After all that moving around, Waldie and his wife decided to map out an area where they’d be interested in raising their family. When the Gonzales job opened, Waldie saw this as an opportunity to be near his wife’s family, who is originally from Corpus Christi and spent her “young adult years in San Antonio as a professional, before she became an educator,” Waldie said.

“Eight to 10 days before being announced here, I wasn't actively involved in the process in Gonzales, if you want to know the truth,” he said. “It went quick, and relationship with [Gonzales ISD Superintendent] Dr. [Kim] Strozier, a past respect for Ricky Lock and what he did while he was here and the type of person that he was and how his teams played, Coach [Kodi] Crane, reaching out to him and learning a little bit about the style and type of coach he is, all those factors kind of rolled into one and became a situation that Gonzales was something we wanted to take a harder look at.”

On the field, Waldie has coached both sides of the field. Early on, he focused more on defense, having played defense in college and coordinated defense for 16 seasons at multiple universities and high schools. But when he got his first head coach job in Luling, Waldie only knew defensive guys, so that’s who he hired.

“Everybody I knew and trusted were defensive guys,” Waldie said. “So those were the people that I hired. I looked around and it’s like, who’s going to coach the offense? All of a sudden, I became the offensive guy. I’ve fallen in love with offense where I coach it like I did defense. I know the things that we don’t like to see defensively and I know the things that give us trouble defensively and that’s really all we focus on offensively.”

For those interested in the X’s and O’s, the Apaches are expected to run a power spread offense and what’s called the Katy 50, a version of an odd-front, or 3-4 defense. Waldie expects to shape is offense around the talent he has, though that process won’t fully form until August. But overall, the team is expected to be balanced, even though looking at tape at different schools he’s been in, the untrained eye may not feel like his offenses were that balanced.

“If you ask other people, ‘they chunk it around at Pearland.’ Well we did, with J.D. Head,” Waldie said of his starting quarterback last season, “but we still ran the football and I believe no matter what your talent level is, you got to be balanced. So even if we’re a heavy run-oriented football team because of our talent level, we got to find a way to throw the football. Just have to. That’ll be our goal. Our goal is not balance for touches, our goal is not balance for 25 runs to 25 passes, our goal is to be balanced that you have to defend them both. If you don’t have to defend the pass or don’t have to defend the run, you’re not a balanced football team, I don’t care what the numbers say, it’s how the defense attacks you.”
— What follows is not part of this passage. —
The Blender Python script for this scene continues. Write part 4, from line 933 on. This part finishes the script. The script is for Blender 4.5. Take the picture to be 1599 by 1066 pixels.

In a perfect world, Waldie wants to be the CEO of the Gonzales Apaches and give his coordinators the power to call plays on both sides of the ball. He wants to truly be a game manager, making sure he’s dealing with clock management, personnel, officials, injuries and those all-important in-game adjustments that are the “key to victories,” he said.

“At the end of the day, it’s not an ego thing, it’s just the truth, if I’m ever going to go down somewhere, I’m going to go down my way,” Waldie said. “If you follow my career, we’ve won everywhere we’ve been. I don’t mean that to be an egotistical statement, it’s just, I believe in our process and I believe in our system and everywhere we’ve been, we’ve won.”

Winning is going to take a committed staff. Since Waldie officially started on Monday, any decisions made in reference to the coaching staff, whether it’s a head coach job or a third assistant position, will be made for the ultimate purpose of winning the UIL’s Lone Star Cup, a cup awarded to high schools based on their team performances in district and state championships.

“We need great head coaches, we need great assistant coaches, we need people to understand their roles,” Waldie explained. “We got to share athletes and we got to be multi-sport athletes. One-sport athletes in Gonzales are not going to get along with Coach Waldie. Plain and simple. Find something else to do. There’s time in the year.”

Waldie also challenged the community to be more involved in athletics through organizations such as the booster club.

“We have the same group of people in every community that I’ve been to, there’s usually about half a dozen, no matter where you go, that do all the work,” he said, “and they can’t do it alone. If you want your child to be great and you want this community to get to the next level, get involved, and it starts with booster club.”

Waldie brings with him to Gonzales wife Amy, an educator, daughter Kelly Brynn and sons Bodie Luke and Brooks Landry. His oldest, Wesley Brock Waldie, graduated from Woodville High School and is a student assistant at Missouri Valley University.